Four Rooms gets off to a promising start with a kitshy animated opening credit sequence that establishes a mood of breezy, carefree camp the film nearly gives itself a heart attack trying to sustain. Movies that work this hard to be sexy and fun generally end up being neither. Four Rooms is no exception. The film certainly merits an A for effort, especially Tim Roth, whose mannered, twitchy performance suggests what might happen if Jerry Lewis, Stan Laurel and Seinfeld-era Michael Richards all wrestled for control of one single body a la Steve Martin and Lily Tomlin in All Of Me. Roth is a fine actor but he's neither an instinctively brilliant physical comedian nor the second coming of Jerry Lewis and those unfortunately happen to be the inhuman requirements of his role.

Four Rooms immediately digs itself into a huge hole it never threatens to crawl out from in the form of Anders' embarrassing segment about a coven of red-hot witches whose half-naked pagan ceremony constantly threatens to turn into a lesbian make-out party. That might sound like a recipe for the most kick-ass segment in the history of anthology films, especially once you factor Madonna in a tight rubber dress that looks like it was purchased at Mae West's estate sale, a naked Ione Skye, a largely naked Alicia Witt and a naked Sammi Davis into the equation but it plays like the worst kind of leaden camp. And though it seems petty to nitpick when nothing in the sequence works why on earth are half the pagan revelers topless and half more or less fully clothed? Why not just go for full nudity or no nudity at all? And what kind of filmmaker can't convince Madonna to take off her clothes?

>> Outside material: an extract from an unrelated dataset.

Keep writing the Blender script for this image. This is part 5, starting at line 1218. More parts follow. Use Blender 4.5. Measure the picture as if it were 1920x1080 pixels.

Rockwell's segment follows, a grim, curdled black comedy about a nusto husband (Armand Assante) who ties up wife Jennifer Beals (AKA the former Mrs. Rockwell) and tries to rope Roth into their sick, psycho-sexual games. In this sequence and others Four Rooms leans way too heavily on Combustible Edison's atmospheric score to give the film a breezy tone it otherwise fatally lacks. Material this goofy and insubstantial requires a light touch but Anders and Rockwell, two directors not known for their hilarity, kill it with a heavy hand and tin ear for comedy.

That leaves Rodriguez and Tarantino's segments and while I remember cracking up at the Rodriguez segment–a manic live-action cartoon about misbehaving kiddies tormenting Roth–when I saw the film in a nearly empty theater I find Rodriguez's frantic slapstick punishing and unfunny today. It's tempting to argue that Four Rooms is so regressive in its gender politics that Tarantino and Rodriguez's segments are actually the least homophobic and misogynistic but by the time Roth refers to a deceased prostitute in the kids' room as a "dead fucking bitch" and a "dead fucking whore" in quick succession that's no longer the case.

The only section of Four Rooms I enjoyed without reservations was a brief scene linking the Rodriguez and Tarantino segments where Marisa Tomei serves as a deliciously deadpan, stoned audience for Roth's agitated anecdotes about his evening and Kathy Griffin tells Roth that the hotel they work for used to be quite the hot spot for Hollywood big shots but fell onto hard times despite being world-class schlock merchants Cannon's official hotel throughout the eighties. Somehow I can't imagine anyone other than Tarantino writing that line.

Alas, Tarantino isn't just the writer and director of his segment, a rather limp homage to an old episode of Alfred Hitchcock Presents about a wager over whether a man can light his lighters ten times in a row: he's also the lead actor.

Anthology films are generally an excellent way to see your favorite filmmakers at their least essential and most self-indulgent.Four Rooms is no exception. Instead of a swanky coming-out party for a fabulous foursome of cinematic talent the movie ended up being more of a dead end though it retains some value as a time capsule back to those halcyon days when cocktail culture riveted a nation, lounge music was tres chic for about five minutes and Quentin Tarantino could do no wrong.

Of course there's a reason I chose to reexamine this film now and not just because I couldn't get my hands on a copy of North. Like every other Geek-American between the ages of twelve and one hundred I am super-duper-psyched about Grindhouse, a movie I humbly predict will be, like, the most awesomest shit ever. Grindhouse seems like a great idea that plays to Tarantino and Rodriguez's strengths but then once upon a time Four Rooms seemed like a great idea too. We all know how well that turned out.